Biphenyl, C12H10, is a nonvolatile, nonionizing solute that is soluble in benzene, C6H6. At 25 °C, the vapor pressure of pure benzene is 100.84 torr. What is the vapor pressure of a solution made from dissolving 15.2 g of biphenyl in 29.5 g of benzene?
To find the vapor pressure of the solution, we can use Raoult's Law, which states that the vapor pressure of a solution is directly proportional to the mole fraction of the solvent present.

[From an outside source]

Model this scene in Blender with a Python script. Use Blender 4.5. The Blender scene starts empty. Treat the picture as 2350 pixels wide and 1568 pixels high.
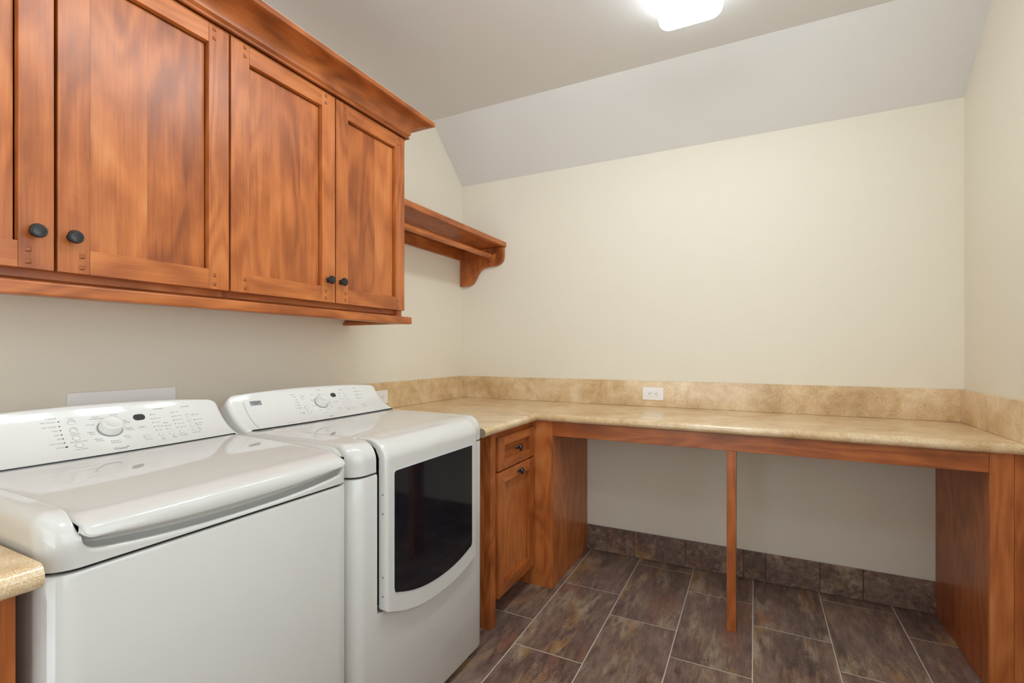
import bpy, bmesh, math, random
from mathutils import Vector, Matrix
random.seed(7)
S = bpy.context.scene
COL = S.collection

# ------------------------------------------------------------------ camera, light, exposure
F_PX = 1110.0
cam_d = bpy.data.cameras.new('camera'); cam = bpy.data.objects.new('camera', cam_d); COL.objects.link(cam)
cam_d.sensor_width = 36.0; cam_d.lens = 36.0 * F_PX / 2350.0
cam_d.shift_y = 21.0 / 2350.0; cam_d.clip_start = 0.01
cam.location = (0, 0, 1.25); cam.rotation_euler = (math.pi / 2, 0, math.atan2(557, F_PX))
S.camera = cam
S.view_settings.view_transform = 'Standard'; S.view_settings.look = 'None'
S.view_settings.gamma = 1.0; S.view_settings.use_curve_mapping = False
S.view_settings.exposure = 0.35
S.cycles.max_bounces = 14; S.cycles.diffuse_bounces = 8; S.cycles.glossy_bounces = 6
S.cycles.sample_clamp_indirect = 6.0; S.cycles.caustics_reflective = False
S.cycles.use_denoising = True
w = bpy.data.worlds.new('world'); S.world = w; w.use_nodes = True
wn = w.node_tree.nodes; wl = w.node_tree.links; bg = wn['Background']          # overcast sky; bright ground below it added to lift the ceiling
tc = wn.new('ShaderNodeTexCoord'); sx = wn.new('ShaderNodeSeparateXYZ'); rp = wn.new('ShaderNodeValToRGB')
wl.new(tc.outputs['Generated'], sx.inputs[0]); wl.new(sx.outputs['Z'], rp.inputs[0]); wl.new(rp.outputs[0], bg.inputs[0])
rp.color_ramp.elements[0].position = 0.0; rp.color_ramp.elements[0].color = (0.92, 0.98, 1.0, 1)
rp.color_ramp.elements[1].position = 0.06; rp.color_ramp.elements[1].color = (0.50, 0.55, 0.58, 1)
bg.inputs[1].default_value = 3.0
LAMP, LAMP_DIM = 18.5, 4.5         # emission of the ceiling lamps' diffusers; the one over the desk burns dimmer
WY0, WY1, WZ0, WZ1 = -1.30, 1.45, 0.95, 2.25       # unseen window added in the right wall for side fill light
DX0, DX1, DZ0, DZ1 = -1.25, 0.15, 0.10, 2.10       # unseen glazed door added behind the camera to fill front-facing surfaces
def portal(sx, sy, loc, rot):  # samples sky light through an added fill opening
    pl = bpy.data.lights.new('fill_portal', 'AREA'); pl.shape = 'RECTANGLE'; pl.size = sx; pl.size_y = sy; pl.cycles.is_portal = True
    po = bpy.data.objects.new('fill_portal', pl); COL.objects.link(po); po.location = loc; po.rotation_euler = rot
portal(WZ1 - WZ0, WY1 - WY0, (0.93, (WY0 + WY1) / 2, (WZ0 + WZ1) / 2), (0, math.pi / 2, 0))
portal(DX1 - DX0, DZ1 - DZ0, ((DX0 + DX1) / 2, -1.61, (DZ0 + DZ1) / 2), (math.pi / 2, 0, 0))

# ------------------------------------------------------------------ dimensions (metres)
XL, XR, YB, YF = -1.885, 0.8715, 2.955, -1.55      # walls
ZC = 2.752; CREASE_Y = 2.5905; KNEE_Z = 2.43        # ceiling, start of slope, top of back wall

# ------------------------------------------------------------------ material helpers
def srgb(r, g, b):
    f = lambda c: (c / 255 / 12.92) if c / 255 <= 0.04045 else ((c / 255 + 0.055) / 1.055) ** 2.4
    return (f(r), f(g), f(b), 1)
class NT:
    def __init__(s, name):
        s.m = bpy.data.materials.new(name); s.m.use_nodes = True
        s.t = s.m.node_tree; s.b = s.t.nodes['Principled BSDF']
    def n(s, typ, **kw):
        nd = s.t.nodes.new(typ)
        for k, v in kw.items():
            if k[0] == 'i' and k[1:].isdigit(): s.set(nd.inputs[int(k[1:])], v)
            elif hasattr(nd, k): setattr(nd, k, v)
            else: s.set(nd.inputs[k], v)
        return nd
    def set(s, sock, v):
        if isinstance(v, bpy.types.NodeSocket): s.t.links.new(v, sock)
        elif isinstance(v, bpy.types.Node): s.t.links.new(v.outputs[0], sock)
        else: sock.default_value = v
    def math(s, op, a, b=0.0):
        nd = s.n('ShaderNodeMath', operation=op); s.set(nd.inputs[0], a); s.set(nd.inputs[1], b); return nd.outputs[0]
    def ramp(s, fac, stops):
        nd = s.n('ShaderNodeValToRGB'); s.set(nd.inputs[0], fac); e = nd.color_ramp.elements
        while len(e) < len(stops): e.new(0.5)
        for k, (p, c) in enumerate(stops): e[k].position = p; e[k].color = c
        return nd.outputs[0]
    def mix(s, fac, a, b, typ='MIX'):
        nd = s.n('ShaderNodeMix', data_type='RGBA', blend_type=typ)
        s.set(nd.inputs[0], fac); s.set(nd.inputs[6], a); s.set(nd.inputs[7], b); return nd.outputs[2]
    def noise(s, vec, scale, detail=3.0, rough=0.5, dist=0.0):
        nd = s.n('ShaderNodeTexNoise'); s.set(nd.inputs['Vector'], vec)
        nd.inputs['Scale'].default_value = scale; nd.inputs['Detail'].default_value = detail
        nd.inputs['Roughness'].default_value = rough; nd.inputs['Distortion'].default_value = dist
        return nd.outputs[0]
    def bump(s, h, strength=0.2, dist=0.002):
        nd = s.n('ShaderNodeBump'); nd.inputs['Strength'].default_value = strength; nd.inputs['Distance'].default_value = dist
        s.set(nd.inputs['Height'], h); s.t.links.new(nd.outputs[0], s.b.inputs['Normal'])
    def p(s, **kw):
        for k, v in kw.items(): s.set(s.b.inputs[k.replace('_', ' ')], v)
        return s.m
def plain(name, col, rough=0.5, spec=0.5, metal=0.0, coat=0.0):
    t = NT(name); t.p(Base_Color=col, Roughness=rough, Metallic=metal)
    t.b.inputs['Specular IOR Level'].default_value = spec; t.b.inputs['Coat Weight'].default_value = coat
    return t.m
def objco(t, board=True):
    co = t.n('ShaderNodeTexCoord').outputs['Object']
    if not board: return co, None
    at = t.n('ShaderNodeAttribute', attribute_name='board')
    sc = t.n('ShaderNodeVectorMath', operation='SCALE'); sc.inputs[0].default_value = (7.3, 11.7, 5.1); t.set(sc.inputs['Scale'], at.outputs['Fac'])
    return t.n('ShaderNodeVectorMath', operation='ADD', i0=co, i1=sc.outputs[0]).outputs[0], at.outputs['Fac']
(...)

First, we need to calculate the number of moles of each compound in the mixture:
Molar mass of biphenyl (C12H10) = 154.21 g/mol
Molar mass of benzene (C6H6) = 78.11 g/mol
Number of moles of biphenyl = mass / molar mass = 15.2 g / 154.21 g/mol = 0.0986 mol
Number of moles of benzene = mass / molar mass = 29.5 g / 78.11 g/mol = 0.3779 mol
Next, calculate the mole fraction of benzene (solvent) in the solution:
Mole fraction of benzene = moles of benzene / (moles of biphenyl + moles of benzene) = 0.3779 mol / (0.0986 mol + 0.3779 mol) = 0.7935
The mole fraction of biphenyl can be calculated by subtracting the mole fraction of benzene from 1:
Mole fraction of biphenyl = 1 - 0.7935 = 0.2065
Now, we can use Raoult's Law to calculate the vapor pressure of the solution:
Vapor pressure of the solution = mole fraction of benzene × vapor pressure of benzene
= 0.7935 × 100.84 torr
= 79.95 torr
Therefore, the vapor pressure of the solution is approximately 79.95 torr.